Walking the plank



By putting partisan political pettiness above statesmanship, Republican Governor Paul LePage has shaken the public’s faith in his leadership.

His threat to withhold $1.06 million in state funding from Good Will-Hinckley unless the school reversed its appointment of Democratic House Speaker Mark Eves as school head crossed a line that offended even the governor’s own party. Republican Sen. Roger Katz of Augusta denounced LePage’s attack on Eves in the strongest terms. “This really goes beyond the political,” Katz said. “This is personal and vindictive. I often disagree with Speaker Eves, but he’s a fine and honest man. More importantly, he’s a husband and a father of three beautiful kids who is trying to support his family. Political battles are one thing, but trying to ruin someone economically is quite another.”

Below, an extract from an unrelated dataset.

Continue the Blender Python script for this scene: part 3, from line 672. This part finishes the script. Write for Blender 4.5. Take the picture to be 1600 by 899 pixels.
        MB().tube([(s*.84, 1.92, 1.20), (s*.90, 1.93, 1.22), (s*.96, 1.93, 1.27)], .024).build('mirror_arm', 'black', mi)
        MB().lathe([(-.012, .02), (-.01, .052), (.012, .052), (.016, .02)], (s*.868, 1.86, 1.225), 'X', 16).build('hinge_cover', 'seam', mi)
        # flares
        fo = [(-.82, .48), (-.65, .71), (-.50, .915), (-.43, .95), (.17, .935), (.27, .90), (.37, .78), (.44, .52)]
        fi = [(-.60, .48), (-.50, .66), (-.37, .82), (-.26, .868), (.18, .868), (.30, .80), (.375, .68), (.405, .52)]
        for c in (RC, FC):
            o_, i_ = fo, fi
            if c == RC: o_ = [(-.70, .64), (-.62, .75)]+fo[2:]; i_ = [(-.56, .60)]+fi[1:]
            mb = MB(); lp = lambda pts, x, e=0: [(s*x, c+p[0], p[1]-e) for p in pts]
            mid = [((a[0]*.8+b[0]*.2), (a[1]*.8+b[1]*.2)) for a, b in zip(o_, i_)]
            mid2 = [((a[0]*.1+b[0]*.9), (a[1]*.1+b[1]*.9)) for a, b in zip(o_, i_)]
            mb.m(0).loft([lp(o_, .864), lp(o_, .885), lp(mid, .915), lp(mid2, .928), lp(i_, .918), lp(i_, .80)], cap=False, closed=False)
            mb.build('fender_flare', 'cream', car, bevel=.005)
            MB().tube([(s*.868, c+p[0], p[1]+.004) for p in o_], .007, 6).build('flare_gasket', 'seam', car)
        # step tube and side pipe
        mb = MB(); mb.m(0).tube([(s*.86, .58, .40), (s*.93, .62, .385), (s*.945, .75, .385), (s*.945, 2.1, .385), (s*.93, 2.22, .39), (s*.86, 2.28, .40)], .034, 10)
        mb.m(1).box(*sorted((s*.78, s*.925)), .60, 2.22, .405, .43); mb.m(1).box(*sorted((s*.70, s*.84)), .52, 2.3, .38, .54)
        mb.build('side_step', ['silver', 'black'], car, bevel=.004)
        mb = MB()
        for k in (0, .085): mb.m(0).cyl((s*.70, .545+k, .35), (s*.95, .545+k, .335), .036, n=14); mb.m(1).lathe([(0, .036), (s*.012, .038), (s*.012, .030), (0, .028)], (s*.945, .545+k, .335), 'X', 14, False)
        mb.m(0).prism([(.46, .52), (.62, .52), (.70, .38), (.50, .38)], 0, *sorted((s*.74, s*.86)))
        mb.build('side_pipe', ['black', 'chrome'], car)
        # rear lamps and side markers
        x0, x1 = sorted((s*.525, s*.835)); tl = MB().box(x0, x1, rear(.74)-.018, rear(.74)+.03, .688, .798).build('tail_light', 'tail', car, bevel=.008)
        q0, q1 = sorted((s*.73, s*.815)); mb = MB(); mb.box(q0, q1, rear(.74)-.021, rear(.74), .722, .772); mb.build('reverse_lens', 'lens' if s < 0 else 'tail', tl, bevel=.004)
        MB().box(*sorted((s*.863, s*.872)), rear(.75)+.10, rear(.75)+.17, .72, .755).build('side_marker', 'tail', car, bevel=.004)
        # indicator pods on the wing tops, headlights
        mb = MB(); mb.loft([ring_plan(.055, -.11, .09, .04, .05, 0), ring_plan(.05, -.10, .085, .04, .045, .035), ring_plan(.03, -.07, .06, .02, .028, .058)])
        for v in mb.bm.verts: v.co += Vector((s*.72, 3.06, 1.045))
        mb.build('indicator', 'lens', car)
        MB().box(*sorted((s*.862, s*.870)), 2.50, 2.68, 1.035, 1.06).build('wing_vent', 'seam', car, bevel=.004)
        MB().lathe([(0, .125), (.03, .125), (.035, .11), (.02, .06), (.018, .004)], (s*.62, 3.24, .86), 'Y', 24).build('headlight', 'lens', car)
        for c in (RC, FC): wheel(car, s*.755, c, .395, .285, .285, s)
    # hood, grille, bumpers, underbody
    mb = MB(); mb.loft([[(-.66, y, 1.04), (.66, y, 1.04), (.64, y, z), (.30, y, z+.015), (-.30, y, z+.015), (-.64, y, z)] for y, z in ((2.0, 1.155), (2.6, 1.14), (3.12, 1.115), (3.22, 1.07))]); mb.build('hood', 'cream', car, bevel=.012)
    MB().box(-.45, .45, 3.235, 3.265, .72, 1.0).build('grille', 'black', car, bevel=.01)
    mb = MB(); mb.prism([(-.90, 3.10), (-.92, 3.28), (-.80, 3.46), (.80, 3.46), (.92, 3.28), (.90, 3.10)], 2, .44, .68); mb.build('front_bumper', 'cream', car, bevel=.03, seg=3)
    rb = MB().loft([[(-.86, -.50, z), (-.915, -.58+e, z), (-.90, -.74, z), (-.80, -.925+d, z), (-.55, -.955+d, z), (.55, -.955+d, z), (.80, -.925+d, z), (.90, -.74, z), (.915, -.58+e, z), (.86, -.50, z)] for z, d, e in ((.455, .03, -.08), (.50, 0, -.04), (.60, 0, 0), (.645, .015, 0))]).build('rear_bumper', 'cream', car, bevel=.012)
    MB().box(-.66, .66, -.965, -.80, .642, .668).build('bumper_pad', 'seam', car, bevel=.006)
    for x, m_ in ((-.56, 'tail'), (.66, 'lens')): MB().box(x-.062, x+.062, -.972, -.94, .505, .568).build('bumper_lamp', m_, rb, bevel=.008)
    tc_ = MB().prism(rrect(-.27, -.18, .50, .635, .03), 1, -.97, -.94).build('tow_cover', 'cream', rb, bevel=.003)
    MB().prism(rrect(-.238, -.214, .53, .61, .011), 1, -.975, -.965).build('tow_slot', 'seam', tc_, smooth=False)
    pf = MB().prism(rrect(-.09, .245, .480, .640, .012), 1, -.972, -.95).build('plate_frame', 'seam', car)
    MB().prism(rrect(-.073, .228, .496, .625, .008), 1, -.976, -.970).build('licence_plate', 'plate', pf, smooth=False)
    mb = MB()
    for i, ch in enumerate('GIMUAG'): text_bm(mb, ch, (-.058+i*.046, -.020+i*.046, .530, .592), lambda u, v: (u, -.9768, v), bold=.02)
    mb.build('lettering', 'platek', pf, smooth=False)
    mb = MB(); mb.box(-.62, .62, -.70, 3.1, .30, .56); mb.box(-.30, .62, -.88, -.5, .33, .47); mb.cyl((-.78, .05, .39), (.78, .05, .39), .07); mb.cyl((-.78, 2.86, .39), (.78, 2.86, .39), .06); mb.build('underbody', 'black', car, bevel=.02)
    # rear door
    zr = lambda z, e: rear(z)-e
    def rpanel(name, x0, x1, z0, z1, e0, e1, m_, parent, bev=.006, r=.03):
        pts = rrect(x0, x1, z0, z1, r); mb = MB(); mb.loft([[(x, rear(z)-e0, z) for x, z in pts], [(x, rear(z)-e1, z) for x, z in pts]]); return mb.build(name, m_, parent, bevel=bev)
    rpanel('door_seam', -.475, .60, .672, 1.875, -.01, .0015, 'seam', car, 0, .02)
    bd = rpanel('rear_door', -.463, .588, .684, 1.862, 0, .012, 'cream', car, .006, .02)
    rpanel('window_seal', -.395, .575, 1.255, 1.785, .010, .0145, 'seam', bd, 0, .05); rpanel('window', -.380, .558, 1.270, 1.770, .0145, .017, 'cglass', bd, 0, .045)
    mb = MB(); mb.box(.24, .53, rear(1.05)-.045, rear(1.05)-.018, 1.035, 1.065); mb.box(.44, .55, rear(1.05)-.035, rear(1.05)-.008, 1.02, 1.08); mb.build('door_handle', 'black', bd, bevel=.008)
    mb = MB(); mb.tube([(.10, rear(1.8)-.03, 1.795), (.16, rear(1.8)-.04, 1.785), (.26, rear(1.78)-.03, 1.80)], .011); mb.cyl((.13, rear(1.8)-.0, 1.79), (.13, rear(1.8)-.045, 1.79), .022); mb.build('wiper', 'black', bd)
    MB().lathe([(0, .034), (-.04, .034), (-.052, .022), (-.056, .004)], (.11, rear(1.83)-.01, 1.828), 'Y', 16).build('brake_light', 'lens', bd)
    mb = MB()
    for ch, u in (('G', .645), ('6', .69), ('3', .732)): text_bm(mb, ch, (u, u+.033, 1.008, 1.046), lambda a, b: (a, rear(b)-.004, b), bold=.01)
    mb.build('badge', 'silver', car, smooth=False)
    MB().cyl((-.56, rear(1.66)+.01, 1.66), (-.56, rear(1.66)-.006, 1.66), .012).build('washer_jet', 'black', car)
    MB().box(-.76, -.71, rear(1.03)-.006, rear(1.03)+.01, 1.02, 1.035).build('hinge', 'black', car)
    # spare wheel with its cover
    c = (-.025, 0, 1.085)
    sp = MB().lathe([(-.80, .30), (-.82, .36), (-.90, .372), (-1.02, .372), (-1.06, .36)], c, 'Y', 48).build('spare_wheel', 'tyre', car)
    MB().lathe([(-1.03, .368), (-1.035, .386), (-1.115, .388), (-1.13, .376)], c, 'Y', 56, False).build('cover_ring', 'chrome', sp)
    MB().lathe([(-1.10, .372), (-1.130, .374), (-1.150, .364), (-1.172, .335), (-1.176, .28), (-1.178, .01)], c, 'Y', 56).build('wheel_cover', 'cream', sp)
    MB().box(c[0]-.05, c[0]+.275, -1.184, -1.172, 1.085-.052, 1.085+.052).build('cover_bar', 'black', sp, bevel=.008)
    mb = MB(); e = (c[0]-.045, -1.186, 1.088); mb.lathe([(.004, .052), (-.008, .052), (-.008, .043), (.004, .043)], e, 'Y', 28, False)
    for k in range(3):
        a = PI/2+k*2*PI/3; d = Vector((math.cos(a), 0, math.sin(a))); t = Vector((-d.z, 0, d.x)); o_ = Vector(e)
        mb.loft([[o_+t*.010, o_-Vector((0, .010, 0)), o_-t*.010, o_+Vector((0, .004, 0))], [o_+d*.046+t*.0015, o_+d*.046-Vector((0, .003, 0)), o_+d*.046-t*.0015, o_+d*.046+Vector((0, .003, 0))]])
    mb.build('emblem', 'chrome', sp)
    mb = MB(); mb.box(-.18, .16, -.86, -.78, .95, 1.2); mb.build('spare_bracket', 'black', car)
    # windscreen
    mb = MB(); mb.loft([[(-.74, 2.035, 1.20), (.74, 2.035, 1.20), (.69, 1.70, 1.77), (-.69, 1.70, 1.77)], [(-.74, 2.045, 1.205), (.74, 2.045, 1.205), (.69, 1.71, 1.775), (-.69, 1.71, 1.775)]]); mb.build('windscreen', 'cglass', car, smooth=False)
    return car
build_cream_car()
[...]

If this were a family, LePage’s treatment of Eves and Good Will-Hinckley would be called abuse. And if there’s anything the governor condemns, it is abuse. He’s lived though it himself, he knows the damage it does, and to his credit, he has taken a public stand against abuse in all its forms.

Well, maybe not all.

In crossing the line from zealous advocacy of his vision to vendetta, the governor serves himself poorly and the citizens of Maine not at all. To sabotage a man’s ability to earn a living is disgraceful. It’s time to look in the mirror, LePage. It’s time to admit that you have gone too far – that you did something very wrong.

The governor should withdraw his funding threat and apologize to Speaker Eves. He should get back in the ring of compromise and negotiation and, if he insists, veto. At the moment, he’s not in the ring; he’s at the end of a plank, and he walked there himself. It’s time to retrace his steps.

To err is human, to forgive divine. There’s no word for a high-profile politician admitting he’s wrong because it happens so seldom. Do the rare thing, governor. Do the right thing.